**GIVEN PROBLEM**
Reproduce the data exactly and drop any pictures it holds.

::::

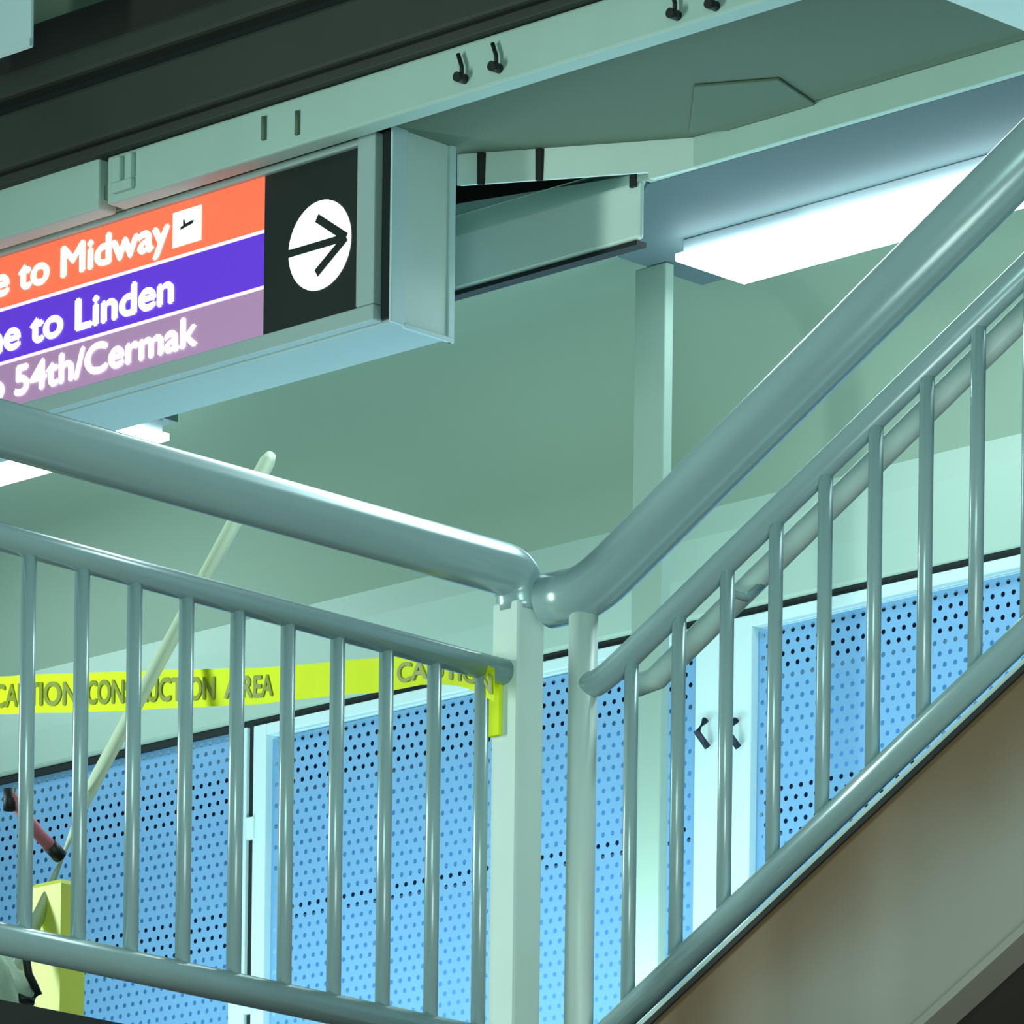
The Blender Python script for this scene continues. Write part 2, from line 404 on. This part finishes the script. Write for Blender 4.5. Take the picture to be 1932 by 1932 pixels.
ap = MB().box(XR, -10.928, YS, YS + .009, ZB, ZT).build('arrow_panel', M['black'], sg)
# disc and arrow
c0 = hy(604, 463, YS); top = hy(604, 378, YS); RD = (hy(604, 381, YS) - hy(604, 549, YS)).z / 2
b = MB(); n = 48
cx, cz = c0.x, c0.z
ang = [2 * math.pi * k / n for k in range(n)]
b.prism([(cx + RD * math.cos(t), YS - .002, cz + RD * math.sin(t)) for t in ang], (0, .0019, 0))
b.build('disc', M['white'], ap)
def stroke(mb, p, q, wd, y):
    p = Vector(p); q = Vector(q); d = (q - p).normalized(); nn = Vector((-d.y, d.x)) * wd / 2
    mb.prism([(v.x, y, v.y) for v in (p + nn, p - nn, q - nn, q + nn)], (0, .0015, 0))
b = MB(); tip = (cx + RD * .86, cz)
stroke(b, (cx - RD * 1.02, cz), (cx + RD * .80, cz), RD * .17, YS - .004)
stroke(b, (cx - RD * .08, cz + RD * .62), tip, RD * .19, YS - .0042)
stroke(b, (cx - RD * .08, cz - RD * .62), tip, RD * .19, YS - .0044)
b.build('arrow', M['black'], ap)
# lettering
def words(V, G, gap=.13):
    iv = sorted((min(V[i].x for i in f_), max(V[i].x for i in f_), k) for k, f_ in enumerate(G))
    out = []; end = -9
    for a_, b_, k in iv:
        if a_ > end + gap: out.append([])
        out[-1].append(G[k]); end = max(end, b_)
    return out
def sign_text(s, xright_px, y_px, zbase, cap, name):
    v, f = text_mesh(s, 1.0)
    mx_ = max(q.x for q in v); mn_ = min(q.x for q in v)
    xr = hy(xright_px, y_px, YS).x
    h = cap / .72
    return v, f, mx_, mn_, xr, h
def put_line(s, xr, xref, ref_sub, zbase, cap, name, parent, m):
    """the whole line ends at world x = xr; the width is set so that ref_sub (its tail) starts at xref"""
    v, f = text_mesh(s, 1.0); vt, _ = text_mesh(ref_sub, 1.0)
    wt = max(q.x for q in vt) - min(q.x for q in vt)
    kx = (xr - xref) / wt; kz = cap / .72
    mx_ = max(q.x for q in v)
    V, G = bold(v, f, .04)
    P = [(xr - (mx_ - q.x) * kx, YS - .002 - q.z, zbase + q.y * kz) for q in V]
    for faces in words(V, G):
        ids = sorted({i for f_ in faces for i in f_}); mp_ = {a: b for b, a in enumerate(ids)}
        mb = MB(); mb.v = [P[i] for i in ids]; mb.f = [tuple(mp_[i] for i in f_) for f_ in faces]; mb.sm = [False] * len(faces)
        mb.build(name, m, parent)
X = lambda px, py: hy(px, py, YS).x
put_line('Orange Line to Midway', X(320, 430), X(118, 490), 'Midway', Z1 + .036, .074, 'lettering', sg, M['white'])
put_line('Purple Line to Linden', X(327, 560), X(145, 620), 'Linden', Z2 + .028, .076, 'lettering', sg, M['white'])
put_line('Pink Line to 54th/Cermak', X(372, 640), X(30, 730), '54th/Cermak', ZB + .030, .072, 'lettering', sg, M['white'])
# airport symbol: white tile with a small aeroplane
xa, xb = X(327, 440), X(381, 420); za, zb = Z1 + .024, Z1 + .108
ti = MB().box(xa, xb, YS - .0025, YS - .0005, za, zb).build('airport_tile', M['white'], sg, .0008)
mx0 = (xa + xb) / 2; mz0 = (za + zb) / 2
b = MB()
b.prism([(mx0 + u, YS - .004, mz0 + v_) for u, v_ in ((-.022, -.004), (.02, .003), (.026, .009), (.018, .011), (-.004, .007), (-.008, .018), (-.012, .018), (-.012, .004), (-.020, .003))], (0, .001, 0))
b.build('aeroplane', M['black'], ti)

# ------------------------------------------------------------------ left landing guard rail
zt = 4.733; rt = .0475
lg = empty('landing_railing', (X0, 8.0, FL), 'pale painted landing railing with thick round handrail, left of the corner', 'railing')
pts = [(X0, 6.3, zt), (X0, 7.4, zt), (X0, 8.0, zt), (X0, 8.62, zt)]
pts += arc((X0, 8.63, zt), (X0, 8.685, zt), (X0, 8.685, zt - .07), 7)[0:]
MB().tube(pts, rt, 28).build('top_rail', M['rail'], lg)
MB().tube([(X0, 6.3, 4.553), (X0, 8.65, 4.545)], .0235, 20).build('middle_rail', M['rail'], lg)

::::

**OUTPUT OF THE EXERCISE**
The Blender Python script for this scene continues. Write part 2, from line 404 on. This part finishes the script. Write for Blender 4.5. Take the picture to be 1932 by 1932 pixels.
ap = MB().box(XR, -10.928, YS, YS + .009, ZB, ZT).build('arrow_panel', M['black'], sg)
# disc and arrow
c0 = hy(604, 463, YS); top = hy(604, 378, YS); RD = (hy(604, 381, YS) - hy(604, 549, YS)).z / 2
b = MB(); n = 48
cx, cz = c0.x, c0.z
ang = [2 * math.pi * k / n for k in range(n)]
b.prism([(cx + RD * math.cos(t), YS - .002, cz + RD * math.sin(t)) for t in ang], (0, .0019, 0))
b.build('disc', M['white'], ap)
def stroke(mb, p, q, wd, y):
    p = Vector(p); q = Vector(q); d = (q - p).normalized(); nn = Vector((-d.y, d.x)) * wd / 2
    mb.prism([(v.x, y, v.y) for v in (p + nn, p - nn, q - nn, q + nn)], (0, .0015, 0))
b = MB(); tip = (cx + RD * .86, cz)
stroke(b, (cx - RD * 1.02, cz), (cx + RD * .80, cz), RD * .17, YS - .004)
stroke(b, (cx - RD * .08, cz + RD * .62), tip, RD * .19, YS - .0042)
stroke(b, (cx - RD * .08, cz - RD * .62), tip, RD * .19, YS - .0044)
b.build('arrow', M['black'], ap)
# lettering
def words(V, G, gap=.13):
    iv = sorted((min(V[i].x for i in f_), max(V[i].x for i in f_), k) for k, f_ in enumerate(G))
    out = []; end = -9
    for a_, b_, k in iv:
        if a_ > end + gap: out.append([])
        out[-1].append(G[k]); end = max(end, b_)
    return out
def sign_text(s, xright_px, y_px, zbase, cap, name):
    v, f = text_mesh(s, 1.0)
    mx_ = max(q.x for q in v); mn_ = min(q.x for q in v)
    xr = hy(xright_px, y_px, YS).x
    h = cap / .72
    return v, f, mx_, mn_, xr, h
def put_line(s, xr, xref, ref_sub, zbase, cap, name, parent, m):
    """the whole line ends at world x = xr; the width is set so that ref_sub (its tail) starts at xref"""
    v, f = text_mesh(s, 1.0); vt, _ = text_mesh(ref_sub, 1.0)
    wt = max(q.x for q in vt) - min(q.x for q in vt)
    kx = (xr - xref) / wt; kz = cap / .72
    mx_ = max(q.x for q in v)
    V, G = bold(v, f, .04)
    P = [(xr - (mx_ - q.x) * kx, YS - .002 - q.z, zbase + q.y * kz) for q in V]
    for faces in words(V, G):
        ids = sorted({i for f_ in faces for i in f_}); mp_ = {a: b for b, a in enumerate(ids)}
        mb = MB(); mb.v = [P[i] for i in ids]; mb.f = [tuple(mp_[i] for i in f_) for f_ in faces]; mb.sm = [False] * len(faces)
        mb.build(name, m, parent)
X = lambda px, py: hy(px, py, YS).x
put_line('Orange Line to Midway', X(320, 430), X(118, 490), 'Midway', Z1 + .036, .074, 'lettering', sg, M['white'])
put_line('Purple Line to Linden', X(327, 560), X(145, 620), 'Linden', Z2 + .028, .076, 'lettering', sg, M['white'])
put_line('Pink Line to 54th/Cermak', X(372, 640), X(30, 730), '54th/Cermak', ZB + .030, .072, 'lettering', sg, M['white'])
# airport symbol: white tile with a small aeroplane
xa, xb = X(327, 440), X(381, 420); za, zb = Z1 + .024, Z1 + .108
ti = MB().box(xa, xb, YS - .0025, YS - .0005, za, zb).build('airport_tile', M['white'], sg, .0008)
mx0 = (xa + xb) / 2; mz0 = (za + zb) / 2
b = MB()
b.prism([(mx0 + u, YS - .004, mz0 + v_) for u, v_ in ((-.022, -.004), (.02, .003), (.026, .009), (.018, .011), (-.004, .007), (-.008, .018), (-.012, .018), (-.012, .004), (-.020, .003))], (0, .001, 0))
b.build('aeroplane', M['black'], ti)

# ------------------------------------------------------------------ left landing guard rail
zt = 4.733; rt = .0475
lg = empty('landing_railing', (X0, 8.0, FL), 'pale painted landing railing with thick round handrail, left of the corner', 'railing')
pts = [(X0, 6.3, zt), (X0, 7.4, zt), (X0, 8.0, zt), (X0, 8.62, zt)]
pts += arc((X0, 8.63, zt), (X0, 8.685, zt), (X0, 8.685, zt - .07), 7)[0:]
MB().tube(pts, rt, 28).build('top_rail', M['rail'], lg)
MB().tube([(X0, 6.3, 4.553), (X0, 8.65, 4.545)], .0235, 20).build('middle_rail', M['rail'], lg)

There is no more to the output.